[Start of Data supplied]
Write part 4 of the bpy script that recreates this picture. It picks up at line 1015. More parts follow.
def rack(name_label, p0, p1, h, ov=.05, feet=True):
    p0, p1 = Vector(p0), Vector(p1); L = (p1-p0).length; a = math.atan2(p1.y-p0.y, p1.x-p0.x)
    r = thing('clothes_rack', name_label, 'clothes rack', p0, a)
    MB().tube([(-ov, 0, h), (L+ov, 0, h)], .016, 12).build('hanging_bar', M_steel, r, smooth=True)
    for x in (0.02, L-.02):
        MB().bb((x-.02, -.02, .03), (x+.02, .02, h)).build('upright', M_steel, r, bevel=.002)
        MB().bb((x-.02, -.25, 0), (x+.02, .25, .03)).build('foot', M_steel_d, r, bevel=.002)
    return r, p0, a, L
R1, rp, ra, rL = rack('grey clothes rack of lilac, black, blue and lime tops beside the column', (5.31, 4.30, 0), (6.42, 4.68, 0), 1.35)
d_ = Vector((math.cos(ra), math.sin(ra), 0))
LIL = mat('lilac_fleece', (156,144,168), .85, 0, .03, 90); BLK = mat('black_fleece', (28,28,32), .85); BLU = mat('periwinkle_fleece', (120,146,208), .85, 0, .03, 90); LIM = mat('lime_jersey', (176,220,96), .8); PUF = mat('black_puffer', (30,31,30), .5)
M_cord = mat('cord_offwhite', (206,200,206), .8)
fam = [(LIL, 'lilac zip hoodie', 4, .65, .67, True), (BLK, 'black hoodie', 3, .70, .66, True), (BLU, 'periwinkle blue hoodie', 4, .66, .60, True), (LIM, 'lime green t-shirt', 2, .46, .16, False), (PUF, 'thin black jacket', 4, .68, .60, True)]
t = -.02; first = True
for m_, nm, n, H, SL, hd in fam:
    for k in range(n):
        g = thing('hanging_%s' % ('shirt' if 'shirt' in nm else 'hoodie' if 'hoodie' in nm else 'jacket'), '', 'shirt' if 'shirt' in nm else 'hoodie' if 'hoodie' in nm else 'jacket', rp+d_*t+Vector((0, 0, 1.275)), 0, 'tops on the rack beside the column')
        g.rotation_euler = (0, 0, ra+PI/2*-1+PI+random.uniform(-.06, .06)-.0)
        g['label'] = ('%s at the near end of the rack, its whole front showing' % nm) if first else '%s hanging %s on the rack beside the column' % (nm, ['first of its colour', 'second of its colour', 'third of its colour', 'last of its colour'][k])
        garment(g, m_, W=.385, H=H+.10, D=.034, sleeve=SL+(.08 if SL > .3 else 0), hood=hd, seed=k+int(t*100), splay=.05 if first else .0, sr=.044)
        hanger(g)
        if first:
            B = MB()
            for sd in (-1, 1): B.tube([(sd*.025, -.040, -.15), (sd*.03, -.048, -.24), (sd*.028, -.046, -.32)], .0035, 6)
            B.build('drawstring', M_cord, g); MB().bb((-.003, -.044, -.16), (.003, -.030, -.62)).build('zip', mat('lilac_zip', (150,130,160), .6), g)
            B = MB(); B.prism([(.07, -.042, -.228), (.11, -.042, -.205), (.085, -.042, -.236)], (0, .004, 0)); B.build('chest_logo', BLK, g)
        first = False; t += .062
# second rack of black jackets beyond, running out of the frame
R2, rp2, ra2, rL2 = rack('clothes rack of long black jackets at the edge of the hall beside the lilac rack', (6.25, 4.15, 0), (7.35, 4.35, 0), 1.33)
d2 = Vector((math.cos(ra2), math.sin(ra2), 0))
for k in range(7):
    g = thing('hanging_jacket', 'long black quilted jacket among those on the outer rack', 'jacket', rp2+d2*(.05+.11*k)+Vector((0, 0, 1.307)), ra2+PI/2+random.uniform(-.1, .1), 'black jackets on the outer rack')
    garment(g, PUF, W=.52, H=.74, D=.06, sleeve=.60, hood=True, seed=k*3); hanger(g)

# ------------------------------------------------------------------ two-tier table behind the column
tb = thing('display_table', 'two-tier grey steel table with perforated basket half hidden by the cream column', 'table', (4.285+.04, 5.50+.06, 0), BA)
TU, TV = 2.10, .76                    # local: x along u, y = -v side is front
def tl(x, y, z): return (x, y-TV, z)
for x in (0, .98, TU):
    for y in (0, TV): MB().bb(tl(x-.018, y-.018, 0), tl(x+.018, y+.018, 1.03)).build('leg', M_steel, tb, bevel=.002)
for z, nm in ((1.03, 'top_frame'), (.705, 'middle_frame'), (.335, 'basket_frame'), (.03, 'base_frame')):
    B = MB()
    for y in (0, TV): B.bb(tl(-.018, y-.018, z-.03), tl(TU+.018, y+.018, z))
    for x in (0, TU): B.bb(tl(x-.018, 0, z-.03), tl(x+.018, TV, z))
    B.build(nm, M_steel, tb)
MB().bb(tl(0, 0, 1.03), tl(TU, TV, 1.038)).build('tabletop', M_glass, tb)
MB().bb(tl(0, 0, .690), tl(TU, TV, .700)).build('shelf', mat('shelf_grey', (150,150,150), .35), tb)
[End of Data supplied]
[Start of Data supplied]
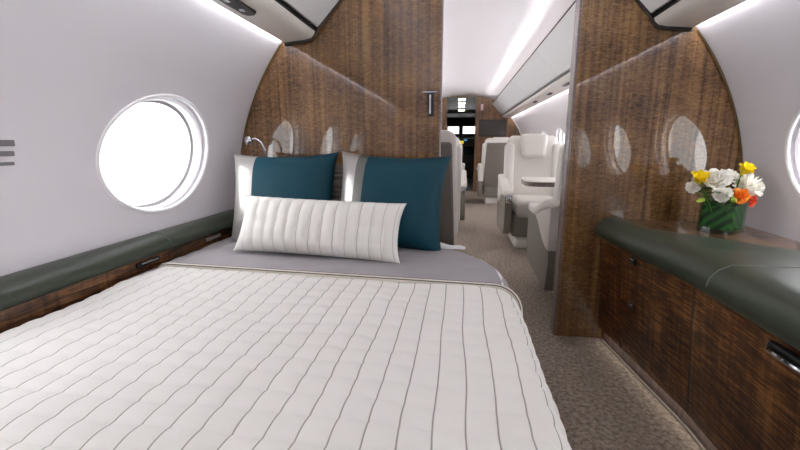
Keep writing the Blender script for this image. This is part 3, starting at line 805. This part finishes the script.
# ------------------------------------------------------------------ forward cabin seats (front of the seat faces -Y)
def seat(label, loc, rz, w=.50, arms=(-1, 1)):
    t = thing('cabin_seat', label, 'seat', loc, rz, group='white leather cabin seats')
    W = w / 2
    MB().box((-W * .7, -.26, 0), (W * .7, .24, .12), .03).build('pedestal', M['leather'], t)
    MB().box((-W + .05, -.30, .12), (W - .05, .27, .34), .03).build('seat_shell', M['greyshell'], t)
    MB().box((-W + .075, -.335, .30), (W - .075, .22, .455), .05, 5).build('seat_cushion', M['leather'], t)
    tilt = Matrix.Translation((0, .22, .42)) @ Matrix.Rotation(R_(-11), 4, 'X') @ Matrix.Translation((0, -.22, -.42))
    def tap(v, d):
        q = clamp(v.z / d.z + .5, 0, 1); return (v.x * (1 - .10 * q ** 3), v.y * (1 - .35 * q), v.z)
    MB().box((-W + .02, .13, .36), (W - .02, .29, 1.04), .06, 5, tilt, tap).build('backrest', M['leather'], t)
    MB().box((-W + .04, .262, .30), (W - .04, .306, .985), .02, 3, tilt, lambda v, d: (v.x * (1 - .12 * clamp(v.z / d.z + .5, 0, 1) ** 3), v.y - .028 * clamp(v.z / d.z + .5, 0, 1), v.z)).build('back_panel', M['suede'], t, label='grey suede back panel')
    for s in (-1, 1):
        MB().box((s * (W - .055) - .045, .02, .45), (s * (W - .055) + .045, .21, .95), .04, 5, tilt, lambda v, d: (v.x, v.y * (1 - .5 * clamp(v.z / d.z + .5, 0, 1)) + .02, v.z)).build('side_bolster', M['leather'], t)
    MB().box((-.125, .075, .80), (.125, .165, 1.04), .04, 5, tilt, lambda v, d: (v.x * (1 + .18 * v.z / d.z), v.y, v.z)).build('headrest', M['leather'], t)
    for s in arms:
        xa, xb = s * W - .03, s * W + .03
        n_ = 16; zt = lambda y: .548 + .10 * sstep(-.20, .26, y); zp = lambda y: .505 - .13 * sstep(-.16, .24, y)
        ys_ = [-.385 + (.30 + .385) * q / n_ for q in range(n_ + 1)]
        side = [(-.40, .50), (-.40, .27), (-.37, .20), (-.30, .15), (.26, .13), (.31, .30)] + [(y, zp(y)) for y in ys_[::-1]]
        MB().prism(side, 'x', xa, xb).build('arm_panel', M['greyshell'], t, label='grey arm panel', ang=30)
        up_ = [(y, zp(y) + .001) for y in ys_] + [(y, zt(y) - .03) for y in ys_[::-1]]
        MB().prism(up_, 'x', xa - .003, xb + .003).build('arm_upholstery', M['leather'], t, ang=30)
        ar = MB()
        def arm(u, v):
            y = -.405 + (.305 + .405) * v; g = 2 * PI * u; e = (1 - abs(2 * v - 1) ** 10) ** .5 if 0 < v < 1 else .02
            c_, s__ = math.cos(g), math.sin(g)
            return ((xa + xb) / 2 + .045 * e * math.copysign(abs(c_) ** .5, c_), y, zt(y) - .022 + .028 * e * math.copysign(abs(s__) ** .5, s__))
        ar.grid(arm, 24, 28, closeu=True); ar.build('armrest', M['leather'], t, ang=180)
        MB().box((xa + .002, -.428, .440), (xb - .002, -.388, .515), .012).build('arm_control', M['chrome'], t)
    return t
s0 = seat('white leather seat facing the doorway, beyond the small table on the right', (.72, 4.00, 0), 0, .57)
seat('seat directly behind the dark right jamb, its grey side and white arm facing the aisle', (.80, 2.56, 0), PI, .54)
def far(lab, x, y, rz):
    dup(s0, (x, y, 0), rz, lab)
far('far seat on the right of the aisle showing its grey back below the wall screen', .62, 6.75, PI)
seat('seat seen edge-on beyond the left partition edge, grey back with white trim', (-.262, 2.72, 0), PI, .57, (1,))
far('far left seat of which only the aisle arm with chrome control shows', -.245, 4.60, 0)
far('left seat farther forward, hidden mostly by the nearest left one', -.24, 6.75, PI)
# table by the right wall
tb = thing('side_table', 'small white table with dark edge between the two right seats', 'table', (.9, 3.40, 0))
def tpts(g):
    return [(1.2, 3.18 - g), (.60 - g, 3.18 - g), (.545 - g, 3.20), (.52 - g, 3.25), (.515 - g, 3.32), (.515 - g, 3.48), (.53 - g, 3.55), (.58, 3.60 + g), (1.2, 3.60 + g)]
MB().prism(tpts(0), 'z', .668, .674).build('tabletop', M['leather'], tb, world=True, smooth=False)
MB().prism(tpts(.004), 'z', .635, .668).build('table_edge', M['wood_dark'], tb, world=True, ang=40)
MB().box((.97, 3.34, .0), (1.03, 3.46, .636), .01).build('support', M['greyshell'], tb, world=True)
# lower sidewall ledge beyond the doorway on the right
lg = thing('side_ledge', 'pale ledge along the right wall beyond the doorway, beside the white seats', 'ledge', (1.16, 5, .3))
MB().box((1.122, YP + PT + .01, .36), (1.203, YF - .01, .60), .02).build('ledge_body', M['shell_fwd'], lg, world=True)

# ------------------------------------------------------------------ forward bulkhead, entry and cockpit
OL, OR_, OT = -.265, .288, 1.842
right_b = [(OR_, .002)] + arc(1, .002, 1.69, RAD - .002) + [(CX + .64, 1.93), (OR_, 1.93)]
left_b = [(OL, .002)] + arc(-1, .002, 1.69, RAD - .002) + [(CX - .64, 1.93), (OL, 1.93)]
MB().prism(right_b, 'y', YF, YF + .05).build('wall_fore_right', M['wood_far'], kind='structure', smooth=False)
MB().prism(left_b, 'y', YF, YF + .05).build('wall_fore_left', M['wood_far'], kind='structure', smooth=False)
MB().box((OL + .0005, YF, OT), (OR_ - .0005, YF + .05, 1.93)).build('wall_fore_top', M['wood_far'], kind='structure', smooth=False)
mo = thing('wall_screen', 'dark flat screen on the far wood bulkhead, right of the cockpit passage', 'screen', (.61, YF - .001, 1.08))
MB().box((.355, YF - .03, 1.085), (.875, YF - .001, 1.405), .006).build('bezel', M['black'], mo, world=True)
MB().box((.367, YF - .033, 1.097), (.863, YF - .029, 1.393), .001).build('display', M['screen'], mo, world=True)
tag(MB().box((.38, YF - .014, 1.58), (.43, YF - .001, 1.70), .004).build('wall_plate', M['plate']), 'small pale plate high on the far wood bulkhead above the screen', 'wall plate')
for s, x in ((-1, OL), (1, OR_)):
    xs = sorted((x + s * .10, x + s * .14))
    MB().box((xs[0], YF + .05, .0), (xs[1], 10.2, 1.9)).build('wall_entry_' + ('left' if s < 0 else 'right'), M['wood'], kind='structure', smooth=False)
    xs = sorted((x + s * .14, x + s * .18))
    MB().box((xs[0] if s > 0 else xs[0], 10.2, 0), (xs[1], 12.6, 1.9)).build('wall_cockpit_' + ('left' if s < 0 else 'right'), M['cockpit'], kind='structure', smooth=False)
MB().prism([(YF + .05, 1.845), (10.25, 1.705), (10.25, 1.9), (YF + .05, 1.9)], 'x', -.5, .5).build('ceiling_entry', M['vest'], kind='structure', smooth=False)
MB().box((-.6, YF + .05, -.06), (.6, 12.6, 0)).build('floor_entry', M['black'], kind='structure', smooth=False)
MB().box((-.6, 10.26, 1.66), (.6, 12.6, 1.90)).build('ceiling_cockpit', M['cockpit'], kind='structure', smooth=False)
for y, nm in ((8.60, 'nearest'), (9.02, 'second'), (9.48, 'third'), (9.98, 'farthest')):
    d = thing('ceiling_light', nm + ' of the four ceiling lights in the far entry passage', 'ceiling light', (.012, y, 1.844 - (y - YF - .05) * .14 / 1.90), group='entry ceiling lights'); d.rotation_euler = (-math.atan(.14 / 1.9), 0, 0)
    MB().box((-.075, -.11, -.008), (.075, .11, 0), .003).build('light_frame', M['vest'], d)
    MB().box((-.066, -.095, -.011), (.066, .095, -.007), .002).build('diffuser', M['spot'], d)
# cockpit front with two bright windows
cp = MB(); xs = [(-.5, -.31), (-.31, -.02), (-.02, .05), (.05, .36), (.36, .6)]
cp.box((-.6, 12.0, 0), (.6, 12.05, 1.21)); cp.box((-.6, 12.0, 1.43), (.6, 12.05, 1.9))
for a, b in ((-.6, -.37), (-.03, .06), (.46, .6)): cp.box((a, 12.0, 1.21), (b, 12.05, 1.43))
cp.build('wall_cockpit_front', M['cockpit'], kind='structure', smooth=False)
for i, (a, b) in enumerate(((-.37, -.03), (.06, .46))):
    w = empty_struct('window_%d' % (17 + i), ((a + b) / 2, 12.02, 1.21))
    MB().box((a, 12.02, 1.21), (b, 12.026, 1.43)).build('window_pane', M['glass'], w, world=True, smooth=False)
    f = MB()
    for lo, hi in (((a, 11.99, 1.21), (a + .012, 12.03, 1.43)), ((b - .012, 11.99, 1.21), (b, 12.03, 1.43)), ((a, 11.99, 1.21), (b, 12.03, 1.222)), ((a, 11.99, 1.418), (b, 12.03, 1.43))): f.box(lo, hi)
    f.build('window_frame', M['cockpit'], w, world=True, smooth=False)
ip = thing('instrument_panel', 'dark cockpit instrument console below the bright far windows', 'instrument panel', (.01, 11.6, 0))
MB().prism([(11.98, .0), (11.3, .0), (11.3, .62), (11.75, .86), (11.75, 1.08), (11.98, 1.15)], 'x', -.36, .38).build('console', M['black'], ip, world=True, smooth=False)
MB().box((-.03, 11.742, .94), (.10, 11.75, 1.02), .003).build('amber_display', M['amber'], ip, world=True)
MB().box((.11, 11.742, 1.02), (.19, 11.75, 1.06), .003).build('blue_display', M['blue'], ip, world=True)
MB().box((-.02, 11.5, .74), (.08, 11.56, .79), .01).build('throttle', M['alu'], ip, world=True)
[End of Data supplied]
[Start of Data supplied]
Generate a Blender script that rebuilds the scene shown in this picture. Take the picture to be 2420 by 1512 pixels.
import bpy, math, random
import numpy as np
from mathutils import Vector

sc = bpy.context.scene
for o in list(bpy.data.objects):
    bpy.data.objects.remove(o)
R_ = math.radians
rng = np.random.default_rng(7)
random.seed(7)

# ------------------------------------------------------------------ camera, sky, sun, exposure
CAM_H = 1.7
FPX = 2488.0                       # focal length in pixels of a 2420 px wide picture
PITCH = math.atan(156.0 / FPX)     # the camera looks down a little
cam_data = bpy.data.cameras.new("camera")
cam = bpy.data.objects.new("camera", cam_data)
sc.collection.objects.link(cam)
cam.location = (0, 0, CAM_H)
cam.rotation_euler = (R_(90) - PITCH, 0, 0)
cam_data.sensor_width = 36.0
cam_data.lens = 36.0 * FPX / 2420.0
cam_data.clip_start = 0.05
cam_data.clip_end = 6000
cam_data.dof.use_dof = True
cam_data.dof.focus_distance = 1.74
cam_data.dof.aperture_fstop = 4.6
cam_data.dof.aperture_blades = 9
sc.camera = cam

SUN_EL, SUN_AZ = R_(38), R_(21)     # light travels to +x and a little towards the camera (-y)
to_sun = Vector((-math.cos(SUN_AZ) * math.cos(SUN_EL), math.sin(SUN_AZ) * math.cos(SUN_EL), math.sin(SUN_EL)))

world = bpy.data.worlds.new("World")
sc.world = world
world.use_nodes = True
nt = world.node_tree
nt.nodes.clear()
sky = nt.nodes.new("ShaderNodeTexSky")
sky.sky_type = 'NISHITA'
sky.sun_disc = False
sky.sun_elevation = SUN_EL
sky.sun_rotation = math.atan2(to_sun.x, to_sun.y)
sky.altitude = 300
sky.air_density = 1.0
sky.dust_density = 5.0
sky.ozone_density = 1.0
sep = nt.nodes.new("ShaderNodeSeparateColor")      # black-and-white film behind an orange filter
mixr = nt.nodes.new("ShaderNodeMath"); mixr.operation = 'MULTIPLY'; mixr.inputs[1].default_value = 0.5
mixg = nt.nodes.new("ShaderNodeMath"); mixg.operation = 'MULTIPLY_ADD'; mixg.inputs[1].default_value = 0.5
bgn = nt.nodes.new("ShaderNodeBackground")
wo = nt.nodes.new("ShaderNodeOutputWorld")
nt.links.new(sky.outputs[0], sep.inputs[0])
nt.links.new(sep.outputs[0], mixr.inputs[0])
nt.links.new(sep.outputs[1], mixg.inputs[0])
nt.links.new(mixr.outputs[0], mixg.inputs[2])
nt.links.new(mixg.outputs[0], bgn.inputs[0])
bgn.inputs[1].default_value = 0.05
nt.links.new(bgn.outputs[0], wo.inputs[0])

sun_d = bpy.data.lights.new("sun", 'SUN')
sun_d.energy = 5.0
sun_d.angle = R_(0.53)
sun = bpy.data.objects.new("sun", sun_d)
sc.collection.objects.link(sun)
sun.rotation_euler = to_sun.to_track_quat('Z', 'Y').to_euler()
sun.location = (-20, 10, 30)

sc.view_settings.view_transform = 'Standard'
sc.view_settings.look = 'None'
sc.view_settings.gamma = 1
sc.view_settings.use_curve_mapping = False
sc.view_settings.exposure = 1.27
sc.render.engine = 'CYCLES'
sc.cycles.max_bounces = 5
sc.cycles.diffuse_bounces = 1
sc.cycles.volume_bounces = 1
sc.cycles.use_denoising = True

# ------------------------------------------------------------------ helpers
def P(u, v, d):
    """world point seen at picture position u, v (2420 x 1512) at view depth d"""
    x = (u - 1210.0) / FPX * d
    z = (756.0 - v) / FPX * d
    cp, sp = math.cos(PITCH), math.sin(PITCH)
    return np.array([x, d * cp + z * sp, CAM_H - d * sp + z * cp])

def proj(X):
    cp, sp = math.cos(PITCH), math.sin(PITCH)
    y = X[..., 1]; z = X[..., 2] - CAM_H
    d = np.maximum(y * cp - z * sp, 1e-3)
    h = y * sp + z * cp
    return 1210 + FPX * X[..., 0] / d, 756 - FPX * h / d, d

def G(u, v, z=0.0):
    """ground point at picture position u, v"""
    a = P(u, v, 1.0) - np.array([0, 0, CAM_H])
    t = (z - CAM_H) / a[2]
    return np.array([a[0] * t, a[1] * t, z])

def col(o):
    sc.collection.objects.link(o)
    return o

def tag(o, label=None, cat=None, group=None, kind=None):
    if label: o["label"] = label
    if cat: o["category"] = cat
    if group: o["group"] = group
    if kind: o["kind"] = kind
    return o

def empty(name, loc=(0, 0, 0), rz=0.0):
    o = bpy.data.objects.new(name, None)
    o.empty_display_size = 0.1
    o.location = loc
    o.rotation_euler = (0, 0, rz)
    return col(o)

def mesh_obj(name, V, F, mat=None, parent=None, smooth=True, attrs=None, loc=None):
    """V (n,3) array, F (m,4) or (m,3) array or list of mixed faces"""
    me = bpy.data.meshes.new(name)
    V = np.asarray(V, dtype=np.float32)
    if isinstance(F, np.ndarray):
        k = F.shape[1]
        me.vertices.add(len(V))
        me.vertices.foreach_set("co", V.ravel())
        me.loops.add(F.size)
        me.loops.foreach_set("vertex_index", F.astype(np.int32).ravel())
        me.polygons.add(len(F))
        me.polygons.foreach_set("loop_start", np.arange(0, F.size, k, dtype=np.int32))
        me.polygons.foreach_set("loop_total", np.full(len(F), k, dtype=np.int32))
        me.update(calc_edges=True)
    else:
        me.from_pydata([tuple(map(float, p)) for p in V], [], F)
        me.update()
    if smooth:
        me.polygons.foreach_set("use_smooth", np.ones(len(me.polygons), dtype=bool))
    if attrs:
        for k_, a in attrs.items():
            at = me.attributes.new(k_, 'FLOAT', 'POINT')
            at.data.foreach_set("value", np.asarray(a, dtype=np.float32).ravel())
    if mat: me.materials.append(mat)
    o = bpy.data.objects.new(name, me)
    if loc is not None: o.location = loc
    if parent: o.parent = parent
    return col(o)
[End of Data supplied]
### What you will do
Quote only the lines running from the line that holds "Generate a Blender" to the line that holds "nt.links.new(bgn.outputs[0], wo.inputs[0])", both ends included.

### Complete answer
Generate a Blender script that rebuilds the scene shown in this picture. Take the picture to be 2420 by 1512 pixels.
import bpy, math, random
import numpy as np
from mathutils import Vector

sc = bpy.context.scene
for o in list(bpy.data.objects):
    bpy.data.objects.remove(o)
R_ = math.radians
rng = np.random.default_rng(7)
random.seed(7)

# ------------------------------------------------------------------ camera, sky, sun, exposure
CAM_H = 1.7
FPX = 2488.0                       # focal length in pixels of a 2420 px wide picture
PITCH = math.atan(156.0 / FPX)     # the camera looks down a little
cam_data = bpy.data.cameras.new("camera")
cam = bpy.data.objects.new("camera", cam_data)
sc.collection.objects.link(cam)
cam.location = (0, 0, CAM_H)
cam.rotation_euler = (R_(90) - PITCH, 0, 0)
cam_data.sensor_width = 36.0
cam_data.lens = 36.0 * FPX / 2420.0
cam_data.clip_start = 0.05
cam_data.clip_end = 6000
cam_data.dof.use_dof = True
cam_data.dof.focus_distance = 1.74
cam_data.dof.aperture_fstop = 4.6
cam_data.dof.aperture_blades = 9
sc.camera = cam

SUN_EL, SUN_AZ = R_(38), R_(21)     # light travels to +x and a little towards the camera (-y)
to_sun = Vector((-math.cos(SUN_AZ) * math.cos(SUN_EL), math.sin(SUN_AZ) * math.cos(SUN_EL), math.sin(SUN_EL)))

world = bpy.data.worlds.new("World")
sc.world = world
world.use_nodes = True
nt = world.node_tree
nt.nodes.clear()
sky = nt.nodes.new("ShaderNodeTexSky")
sky.sky_type = 'NISHITA'
sky.sun_disc = False
sky.sun_elevation = SUN_EL
sky.sun_rotation = math.atan2(to_sun.x, to_sun.y)
sky.altitude = 300
sky.air_density = 1.0
sky.dust_density = 5.0
sky.ozone_density = 1.0
sep = nt.nodes.new("ShaderNodeSeparateColor")      # black-and-white film behind an orange filter
mixr = nt.nodes.new("ShaderNodeMath"); mixr.operation = 'MULTIPLY'; mixr.inputs[1].default_value = 0.5
mixg = nt.nodes.new("ShaderNodeMath"); mixg.operation = 'MULTIPLY_ADD'; mixg.inputs[1].default_value = 0.5
bgn = nt.nodes.new("ShaderNodeBackground")
wo = nt.nodes.new("ShaderNodeOutputWorld")
nt.links.new(sky.outputs[0], sep.inputs[0])
nt.links.new(sep.outputs[0], mixr.inputs[0])
nt.links.new(sep.outputs[1], mixg.inputs[0])
nt.links.new(mixr.outputs[0], mixg.inputs[2])
nt.links.new(mixg.outputs[0], bgn.inputs[0])
bgn.inputs[1].default_value = 0.05
nt.links.new(bgn.outputs[0], wo.inputs[0])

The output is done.